Comme le dit le proverbe, « c’est avec l’eau du corps qu’on tire celle du puits »… Il semble malheureusement que le citoyen africain ait trop souvent à faire des efforts démesurés pour consommer au juste prix, son pouvoir d’achat étant rogné, raboté par des surcoûts quasi systématiques.
Le consommateur urbain subsaharien achète ainsi des biens et services à des prix en moyenne 25 % plus élevés que la normale. Une voiture peut même coûter 100% plus cher qu’en Europe, du fait de droits de douane prohibitifs. Le consommateur est souvent contraint d’acheter des produits de moindre qualité, malgré leur nom poétique. « Au revoir l’Europe » : nom donné aux 4 millions de voitures d’occasion arrivant annuellement dans les ports africains (contre 400 000 voitures neuves vendues). « Fripperie » : vêtements usagés que la France exporte à hauteur de 70.000 tonnes par an sur le continent. « Chinoiseries » : surnom donné aux articles bas de gamme « made in China » disponibles sur les étals des marchés.

Des solutions éprouvées existent pourtant pour sortir de cette situation et donner du pouvoir d’achat au consommateur africain.

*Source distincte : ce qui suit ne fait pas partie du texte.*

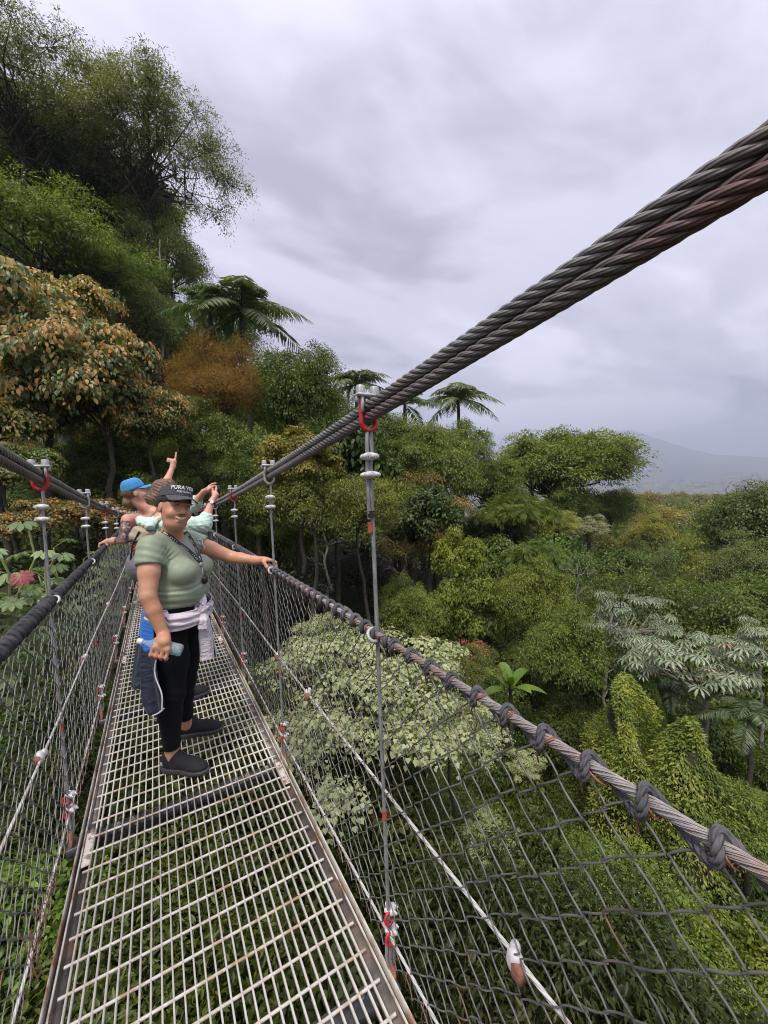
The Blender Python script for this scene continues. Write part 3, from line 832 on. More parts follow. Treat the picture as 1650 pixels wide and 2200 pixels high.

Tout d’abord, les acteurs publics et privés doivent continuer à améliorer une logistique continentale globalement peu performante (comme le montre le classement Banque Mondiale) qui pèse sur le coût de fabrication ou d’importation des biens. Manutentionner un conteneur coûte ainsi en moyenne trois à quatre fois plus cher dans un port africain qu’en Europe. Il faut moderniser les ports et massifier les flux, comme à Tanger Med, beaucoup de biens étant importés. Il convient d’investir et d’innover pour améliorer les liaisons routières et ferroviaires (comme en Ethiopie et au Kenya) et fluidifier les transports dans des villes souvent congestionnées (train urbain de Dakar, tramways marocains).

Ensuite, il faut que la puissance publique lutte contre les rentes et revoit sa politique fiscale (souvent trop dépendante des « droits de porte »). Elle doit encourager la concurrence et lutter contre les oligopoles qui restent trop souvent la norme en Afrique, notamment dans l’agroalimentaire (« fat cats » détenant les licences d’importation de sucre, de riz, d’huile), la construction (cimentiers), la logistique(opérateurs portuaires et transporteurs routiers).Le prix du ciment en Afrique est en moyenne trois fois supérieur à la moyenne globale. La Banque Mondiale estime que l’application du droit de la concurrence et la suppression de certains obstacles tarifaires et non tarifaires permettraient de baisser la facture cimentière pour le consommateur de 2,5 milliards de dollars par an.Il faut également continuer à soutenir le développement de la distribution moderne, notamment locale (CDCI en Côte d’Ivoire), qui propose des produits normés à des prix compétitifs, en court-circuitant les intermédiaires.

Les Etats doivent également promouvoir les investissements privés dans la production manufacturière locale pour nourrir ses populations à des prix raisonnables : textile-habillement (régions de savane productrices de coton), cuir et chaussure (cheptels d’Ethiopie, du Tchad), produits pétroliers, chimiques et plastiques (Nigéria et autres pays pétroliers).Par ailleurs, l’Afrique a vocation à être une super puissance agricole et non un importateur net de sucre brésilien, de grains européens, d’huile de palme asiatique, de poulet thaïlandais.

Il faut également investir massivement pour diminuer le coût de l’énergie, un facteur de production essentiel, qui coûte en Afrique de l’Ouest deux fois plus que le prix moyen dans le monde, avec des coupures pouvant atteindre 80 heures par mois.Le Sénégal montre la voie, avec quatre des treize fermes solaires du continent, ce qui permet de baisser le coût moyen de production.

Il convient enfin que les Etats s’entendent et offrent des marchés plus profonds aux sociétés manufacturières locales, en favorisant les échanges au sein des blocs régionaux (COMESA, UEMOA), voire au niveau continental (Zleca). Les échanges entre pays du continent demeurent très faibles (12%, contre 30% et 60% dans l’ASEAN et l’UE), offrant peu d’économies d’échelles.

La cherté du coût de la vie n’est pas un thème obscur réservé aux économistes. Elle est une revendication récurrente – et légitime – de la rue africaine. Il appartient aux acteurs publics et privés de mettre en place un environnement permettant de sortir leurs concitoyens des véritables « trappes à pauvreté » dans lesquelles ils sont trop souvent enfermés, qui nourrissent l’instabilité sociale et politique, car comme le dit l’adage « ventre affamé n’a point d’oreilles ».